*Exercise*
Copy out each line exactly; pictures stay out of the copy.

— begin Collected material —

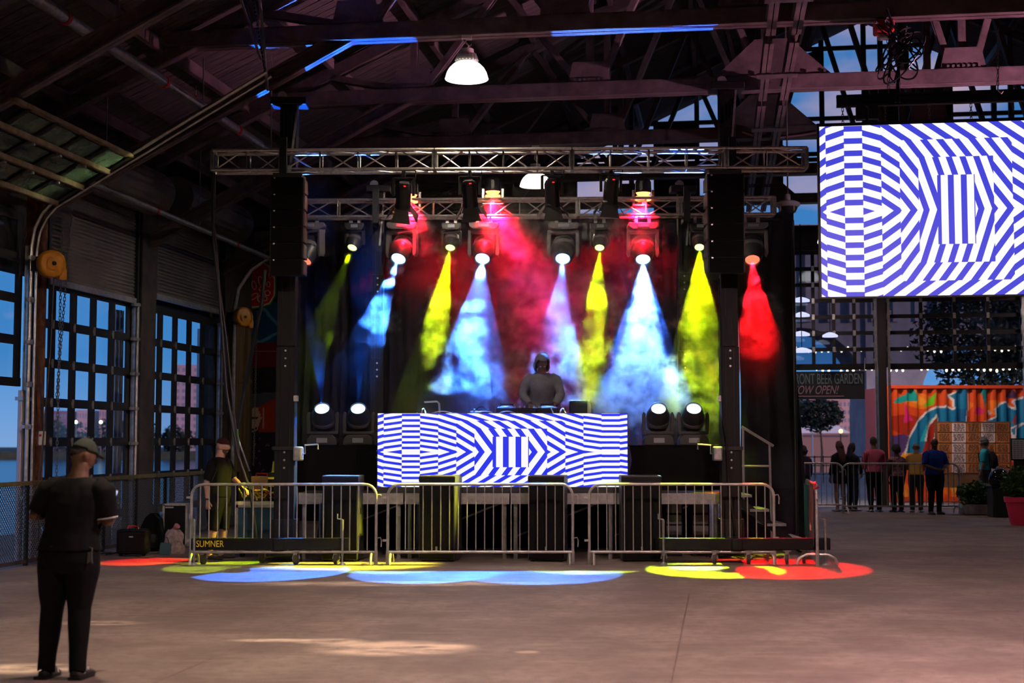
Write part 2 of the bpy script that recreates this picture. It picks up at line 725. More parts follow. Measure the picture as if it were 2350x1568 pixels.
for z in zr[1:]:
    ok = [x for x in (gl0, gl1) if roofz(x) >= z]
    a = max(gl0, (z - EAVE) / SL)
    if a < RIDGE:
        part('glazing_bar', MB(B).bar((a, TE + 0.1, z), (2 * RIDGE - a, TE + 0.1, z), 0.12, 0.10), M_steel_dark, gw)
M_gable_blind = mat('painted_over_glass', (0.03, 0.03, 0.04), 0.5)
rr = random.Random(4)
for i in range(nb):
    for j in range(len(zr) - 1):
        x0, x1, z0, z1 = xs[i], xs[i + 1], zr[j], zr[j + 1]
        zm = min(roofz(x0), roofz(x1))
        if z0 > zm or z1 - z0 < 0.3:
            continue
        clear = rr.random() < (0.75 if z1 > 9.3 and 7.6 < (x0 + x1) / 2 < 20 else 0.4)
        part('pane', MB(B).prism([(x0, z0), (x1, z0), (x1, min(z1, roofz(x1))), (x0, min(z1, roofz(x0)))], TE + 0.12, TE + 0.14), M_glass if clear else M_gable_blind, gw)


# ------------------------------------------------------------------ roof trusses
def truss(tk, label):
    r = thing('roof_truss', label, 'roof truss', bp(0, tk, 0), 'roof trusses')
    zc = 7.5
    kn = 4.72                                       # the knee meets the chord here
    for s in (0, 1):
        m = (lambda l: l) if s == 0 else (lambda l: LW - l)
        part('knee_brace', MB(B).bar((m(0.06), tk, 4.98), (m(kn + 0.3), tk, 7.55), 0.16, 0.03)
             .bar((m(0.06), tk, 5.20), (m(kn + 0.1), tk, 7.68), 0.16, 0.03).bar((m(0.06), tk, 5.09), (m(kn + 0.2), tk, 7.61), 0.03, 0.24), M_steel_truss, r)
        part('top_chord', MB(B).bar((m(0.0), tk, roofz(0) - 0.2), (m(RIDGE), tk, roofz(RIDGE) - 0.2), 0.18, 0.2), M_steel_truss, r)
    c0 = 1.45
    part('bottom_chord', MB(B).bar((c0, tk - 0.08, zc - 0.10), (LW - c0, tk - 0.08, zc - 0.10), 0.13, 0.02).bar((c0, tk - 0.14, zc), (LW - c0, tk - 0.14, zc), 0.02, 0.22)
         .bar((c0, tk + 0.08, zc - 0.10), (LW - c0, tk + 0.08, zc - 0.10), 0.13, 0.02).bar((c0, tk + 0.14, zc), (LW - c0, tk + 0.14, zc), 0.02, 0.22)
         .bar((c0, tk, zc + 0.11), (LW - c0, tk, zc + 0.11), 0.30, 0.015), M_steel_truss, r)
    nodes = [4.8, 7.78, 10.76, 13.75, 16.74, 19.72, 22.7]
    for i, l in enumerate(nodes):
        big_ = i in (2, 4)
        w, h = (0.95, 0.62) if big_ else (0.36, 0.36)
        gp = MB(B)
        for dt in (-0.125, 0.11):
            gp.prism([(l - w, zc + 0.1), (l + w, zc + 0.1), (l + 0.28, zc + 0.1 + h), (l - 0.28, zc + 0.1 + h)], tk + dt, tk + dt + 0.015)
            for q in range(7):
                gp.cbox((l - w + 0.12 + q * (2 * w - 0.24) / 6, tk + dt - 0.005, zc + 0.16), (0.04, 0.03, 0.04))
        part('gusset_plate', gp, M_steel_truss, r)
        part('vertical', MB(B).bar((l, tk, zc), (l, tk, roofz(l) - 0.25), 0.12, 0.12, (1, 0, 0)), M_steel_truss, r)
        for s in (-1.49, 1.49):
            u = l + s
            for e in (-0.055, 0.055):
                part('diagonal', MB(B).bar((l + s * 0.12, tk + e, zc + 0.12), (u - s * 0.04, tk + e, roofz(u) - 0.25), 0.07, 0.10), M_steel_truss, r)
    return r


truss(T0 - 3.76, 'rust brown roof truss overhead, closest to the viewer')
truss(T0, 'rust brown roof truss running out of the top left corner')
truss(T1, 'roof truss carrying the hanging screen, its knee on the rusty post')
truss(T2, 'second roof truss, its chord just above the stage towers')
truss(T3, 'third roof truss, over the back of the stage')
truss(T4, 'fourth roof truss, hazy beyond the stage')
truss(T4 + 3.76, 'roof truss just in front of the glazed gable')

# long ties that run from truss to truss
for (l, lab) in ((10.76, 'riveted longitudinal tie crossing the trusses beside the right tower'), (16.74, 'riveted longitudinal tie crossing the trusses above the hanging screen')):
    r = thing('roof_tie', lab, 'roof tie', bp(l, T0, 7.3))
    for k, t0 in enumerate((T0, T1, T2, T3, T4)):
        for dl in (-0.17, 0.17):
            part('channel', MB(B).angle((l + dl, t0 + 0.2, 7.3), (l + dl, t0 + 3.56, 7.3), 0.24), M_steel_truss, r)
        part('batten', MB(B).bar((l - 0.3, t0 + 1.9, 7.16), (l + 0.3, t0 + 1.9, 7.16), 0.25, 0.015), M_steel_truss, r)
    for k, t0 in enumerate((T1, T2, T3)):
        for s in (-1, 1):
            part('strut', MB(B).bar((l + 0.25 * s, t0 + 0.3, 7.45), (l + 0.9 * s, t0 + 1.9, roofz(l) - 0.5), 0.09, 0.09), M_steel_truss, r)


# ------------------------------------------------------------------ columns of the left wall
def icol(tc_, w, d, z1, m, name, label, plates=True):
    r = thing(name, label, 'column', bp(0.1, tc_, 0))
    part('web', MB(B).box((-0.1, tc_ - w / 2 + 0.02, 0), (-0.1 + d, tc_ - w / 2 + 0.045, z1)).box((-0.1, tc_ + w / 2 - 0.045, 0), (-0.1 + d, tc_ + w / 2 - 0.02, z1)), m, r)
    part('flange', MB(B).box((-0.1 + d, tc_ - w / 2, 0), (-0.07 + d, tc_ + w / 2, z1)), m, r)
    part('flange', MB(B).box((-0.12, tc_ - w / 2, 0), (-0.1, tc_ + w / 2, z1)), m, r)
    part('base_plate', MB(B).box((-0.16, tc_ - w / 2 - 0.08, 0), (0.02 + d, tc_ + w / 2 + 0.08, 0.03)), m, r)
    return r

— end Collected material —

*Solution for this task*
Write part 2 of the bpy script that recreates this picture. It picks up at line 725. More parts follow. Measure the picture as if it were 2350x1568 pixels.
for z in zr[1:]:
    ok = [x for x in (gl0, gl1) if roofz(x) >= z]
    a = max(gl0, (z - EAVE) / SL)
    if a < RIDGE:
        part('glazing_bar', MB(B).bar((a, TE + 0.1, z), (2 * RIDGE - a, TE + 0.1, z), 0.12, 0.10), M_steel_dark, gw)
M_gable_blind = mat('painted_over_glass', (0.03, 0.03, 0.04), 0.5)
rr = random.Random(4)
for i in range(nb):
    for j in range(len(zr) - 1):
        x0, x1, z0, z1 = xs[i], xs[i + 1], zr[j], zr[j + 1]
        zm = min(roofz(x0), roofz(x1))
        if z0 > zm or z1 - z0 < 0.3:
            continue
        clear = rr.random() < (0.75 if z1 > 9.3 and 7.6 < (x0 + x1) / 2 < 20 else 0.4)
        part('pane', MB(B).prism([(x0, z0), (x1, z0), (x1, min(z1, roofz(x1))), (x0, min(z1, roofz(x0)))], TE + 0.12, TE + 0.14), M_glass if clear else M_gable_blind, gw)


# ------------------------------------------------------------------ roof trusses
def truss(tk, label):
    r = thing('roof_truss', label, 'roof truss', bp(0, tk, 0), 'roof trusses')
    zc = 7.5
    kn = 4.72                                       # the knee meets the chord here
    for s in (0, 1):
        m = (lambda l: l) if s == 0 else (lambda l: LW - l)
        part('knee_brace', MB(B).bar((m(0.06), tk, 4.98), (m(kn + 0.3), tk, 7.55), 0.16, 0.03)
             .bar((m(0.06), tk, 5.20), (m(kn + 0.1), tk, 7.68), 0.16, 0.03).bar((m(0.06), tk, 5.09), (m(kn + 0.2), tk, 7.61), 0.03, 0.24), M_steel_truss, r)
        part('top_chord', MB(B).bar((m(0.0), tk, roofz(0) - 0.2), (m(RIDGE), tk, roofz(RIDGE) - 0.2), 0.18, 0.2), M_steel_truss, r)
    c0 = 1.45
    part('bottom_chord', MB(B).bar((c0, tk - 0.08, zc - 0.10), (LW - c0, tk - 0.08, zc - 0.10), 0.13, 0.02).bar((c0, tk - 0.14, zc), (LW - c0, tk - 0.14, zc), 0.02, 0.22)
         .bar((c0, tk + 0.08, zc - 0.10), (LW - c0, tk + 0.08, zc - 0.10), 0.13, 0.02).bar((c0, tk + 0.14, zc), (LW - c0, tk + 0.14, zc), 0.02, 0.22)
         .bar((c0, tk, zc + 0.11), (LW - c0, tk, zc + 0.11), 0.30, 0.015), M_steel_truss, r)
    nodes = [4.8, 7.78, 10.76, 13.75, 16.74, 19.72, 22.7]
    for i, l in enumerate(nodes):
        big_ = i in (2, 4)
        w, h = (0.95, 0.62) if big_ else (0.36, 0.36)
        gp = MB(B)
        for dt in (-0.125, 0.11):
            gp.prism([(l - w, zc + 0.1), (l + w, zc + 0.1), (l + 0.28, zc + 0.1 + h), (l - 0.28, zc + 0.1 + h)], tk + dt, tk + dt + 0.015)
            for q in range(7):
                gp.cbox((l - w + 0.12 + q * (2 * w - 0.24) / 6, tk + dt - 0.005, zc + 0.16), (0.04, 0.03, 0.04))
        part('gusset_plate', gp, M_steel_truss, r)
        part('vertical', MB(B).bar((l, tk, zc), (l, tk, roofz(l) - 0.25), 0.12, 0.12, (1, 0, 0)), M_steel_truss, r)
        for s in (-1.49, 1.49):
            u = l + s
            for e in (-0.055, 0.055):
                part('diagonal', MB(B).bar((l + s * 0.12, tk + e, zc + 0.12), (u - s * 0.04, tk + e, roofz(u) - 0.25), 0.07, 0.10), M_steel_truss, r)
    return r


truss(T0 - 3.76, 'rust brown roof truss overhead, closest to the viewer')
truss(T0, 'rust brown roof truss running out of the top left corner')
truss(T1, 'roof truss carrying the hanging screen, its knee on the rusty post')
truss(T2, 'second roof truss, its chord just above the stage towers')
truss(T3, 'third roof truss, over the back of the stage')
truss(T4, 'fourth roof truss, hazy beyond the stage')
truss(T4 + 3.76, 'roof truss just in front of the glazed gable')

# long ties that run from truss to truss
for (l, lab) in ((10.76, 'riveted longitudinal tie crossing the trusses beside the right tower'), (16.74, 'riveted longitudinal tie crossing the trusses above the hanging screen')):
    r = thing('roof_tie', lab, 'roof tie', bp(l, T0, 7.3))
    for k, t0 in enumerate((T0, T1, T2, T3, T4)):
        for dl in (-0.17, 0.17):
            part('channel', MB(B).angle((l + dl, t0 + 0.2, 7.3), (l + dl, t0 + 3.56, 7.3), 0.24), M_steel_truss, r)
        part('batten', MB(B).bar((l - 0.3, t0 + 1.9, 7.16), (l + 0.3, t0 + 1.9, 7.16), 0.25, 0.015), M_steel_truss, r)
    for k, t0 in enumerate((T1, T2, T3)):
        for s in (-1, 1):
            part('strut', MB(B).bar((l + 0.25 * s, t0 + 0.3, 7.45), (l + 0.9 * s, t0 + 1.9, roofz(l) - 0.5), 0.09, 0.09), M_steel_truss, r)


# ------------------------------------------------------------------ columns of the left wall
def icol(tc_, w, d, z1, m, name, label, plates=True):
    r = thing(name, label, 'column', bp(0.1, tc_, 0))
    part('web', MB(B).box((-0.1, tc_ - w / 2 + 0.02, 0), (-0.1 + d, tc_ - w / 2 + 0.045, z1)).box((-0.1, tc_ + w / 2 - 0.045, 0), (-0.1 + d, tc_ + w / 2 - 0.02, z1)), m, r)
    part('flange', MB(B).box((-0.1 + d, tc_ - w / 2, 0), (-0.07 + d, tc_ + w / 2, z1)), m, r)
    part('flange', MB(B).box((-0.12, tc_ - w / 2, 0), (-0.1, tc_ + w / 2, z1)), m, r)
    part('base_plate', MB(B).box((-0.16, tc_ - w / 2 - 0.08, 0), (0.02 + d, tc_ + w / 2 + 0.08, 0.03)), m, r)
    return r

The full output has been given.